Professor Patricia Albjerg Graham was named honorary doctor of laws at the Harvard University Commencement Exercises on May 28. She was one of 10 people to receive honorary degrees at the ceremony.

Graham, Harvard’s Charles Warren Research Professor of the History of American Education Emerita, powered through a 46-year career of teaching, administration, and scholarship largely inspired by the idea of bringing the best education possible, she said once, “to people who have been excluded from it” — underprivileged minorities, women, and poor whites. (Graham began her teaching career in 1955 at Deep Creek High School, a segregated white school in Virginia with a 75 percent dropout rate.) She herself had dropped out of high school at age 16, impatient with the public schools in her native West Lafayette, Ind. But Graham earned a bachelor’s degree in English and history from her hometown university, Purdue, and in 1969 a Ph.D. in the history of education from Columbia University.

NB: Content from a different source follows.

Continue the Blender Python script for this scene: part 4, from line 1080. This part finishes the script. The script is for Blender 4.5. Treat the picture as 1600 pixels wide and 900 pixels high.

Graham was director of Barnard College’s Education Program from 1965 to 1974, where she learned about underserved students in New York City schools. During her New York years, Graham took time off to help Princeton University adapt to its new co-ed student body, in step with other Ivy League schools.

In 1974, she joined the faculty at the Harvard Graduate School of Education and became vice president of Radcliffe College and also dean of what became the Radcliffe Institute for Advanced Study; took 1977-79 off to direct the National Institute of Education; authored seven books along the way; and in 1982 made history: Graham became the dean of the Harvard Graduate School of Education (1982-91), the first woman at the University to be named dean of a whole faculty.

Among the other honorees were former Massachusetts governor Deval Patrick, acclaimed opera singer Renee Fleming, and founder and director of the Equal Justice Initiative Bryan Stevenson.